<<<<

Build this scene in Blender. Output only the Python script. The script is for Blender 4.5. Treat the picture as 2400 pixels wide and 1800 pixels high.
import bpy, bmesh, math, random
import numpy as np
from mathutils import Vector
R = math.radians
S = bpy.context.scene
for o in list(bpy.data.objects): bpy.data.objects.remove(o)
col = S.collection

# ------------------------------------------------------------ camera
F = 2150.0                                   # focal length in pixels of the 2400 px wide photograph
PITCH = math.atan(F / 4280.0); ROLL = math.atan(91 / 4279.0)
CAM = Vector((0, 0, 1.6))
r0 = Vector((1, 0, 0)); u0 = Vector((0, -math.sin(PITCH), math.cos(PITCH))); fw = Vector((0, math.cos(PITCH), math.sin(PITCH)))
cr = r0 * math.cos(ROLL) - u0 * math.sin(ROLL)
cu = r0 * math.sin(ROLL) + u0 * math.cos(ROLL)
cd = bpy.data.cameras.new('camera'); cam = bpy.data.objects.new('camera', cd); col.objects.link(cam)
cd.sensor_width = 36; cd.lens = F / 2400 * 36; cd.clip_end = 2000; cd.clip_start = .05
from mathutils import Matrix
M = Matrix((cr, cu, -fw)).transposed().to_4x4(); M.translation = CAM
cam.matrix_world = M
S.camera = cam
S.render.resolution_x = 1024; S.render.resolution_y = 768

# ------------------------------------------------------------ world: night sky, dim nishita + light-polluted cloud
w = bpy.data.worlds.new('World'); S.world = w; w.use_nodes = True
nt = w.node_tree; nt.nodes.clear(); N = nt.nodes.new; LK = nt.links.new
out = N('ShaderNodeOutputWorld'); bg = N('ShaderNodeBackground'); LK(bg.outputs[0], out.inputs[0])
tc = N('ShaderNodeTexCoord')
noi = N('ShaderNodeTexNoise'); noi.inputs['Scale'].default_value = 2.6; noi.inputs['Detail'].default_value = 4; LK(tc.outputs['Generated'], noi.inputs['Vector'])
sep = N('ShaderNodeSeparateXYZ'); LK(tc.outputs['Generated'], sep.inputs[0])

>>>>

#### Your objective:
The whole listing above needs to be written out again exactly.

#### Solution for this task:
Build this scene in Blender. Output only the Python script. The script is for Blender 4.5. Treat the picture as 2400 pixels wide and 1800 pixels high.
import bpy, bmesh, math, random
import numpy as np
from mathutils import Vector
R = math.radians
S = bpy.context.scene
for o in list(bpy.data.objects): bpy.data.objects.remove(o)
col = S.collection

# ------------------------------------------------------------ camera
F = 2150.0                                   # focal length in pixels of the 2400 px wide photograph
PITCH = math.atan(F / 4280.0); ROLL = math.atan(91 / 4279.0)
CAM = Vector((0, 0, 1.6))
r0 = Vector((1, 0, 0)); u0 = Vector((0, -math.sin(PITCH), math.cos(PITCH))); fw = Vector((0, math.cos(PITCH), math.sin(PITCH)))
cr = r0 * math.cos(ROLL) - u0 * math.sin(ROLL)
cu = r0 * math.sin(ROLL) + u0 * math.cos(ROLL)
cd = bpy.data.cameras.new('camera'); cam = bpy.data.objects.new('camera', cd); col.objects.link(cam)
cd.sensor_width = 36; cd.lens = F / 2400 * 36; cd.clip_end = 2000; cd.clip_start = .05
from mathutils import Matrix
M = Matrix((cr, cu, -fw)).transposed().to_4x4(); M.translation = CAM
cam.matrix_world = M
S.camera = cam
S.render.resolution_x = 1024; S.render.resolution_y = 768

# ------------------------------------------------------------ world: night sky, dim nishita + light-polluted cloud
w = bpy.data.worlds.new('World'); S.world = w; w.use_nodes = True
nt = w.node_tree; nt.nodes.clear(); N = nt.nodes.new; LK = nt.links.new
out = N('ShaderNodeOutputWorld'); bg = N('ShaderNodeBackground'); LK(bg.outputs[0], out.inputs[0])
tc = N('ShaderNodeTexCoord')
noi = N('ShaderNodeTexNoise'); noi.inputs['Scale'].default_value = 2.6; noi.inputs['Detail'].default_value = 4; LK(tc.outputs['Generated'], noi.inputs['Vector'])
sep = N('ShaderNodeSeparateXYZ'); LK(tc.outputs['Generated'], sep.inputs[0])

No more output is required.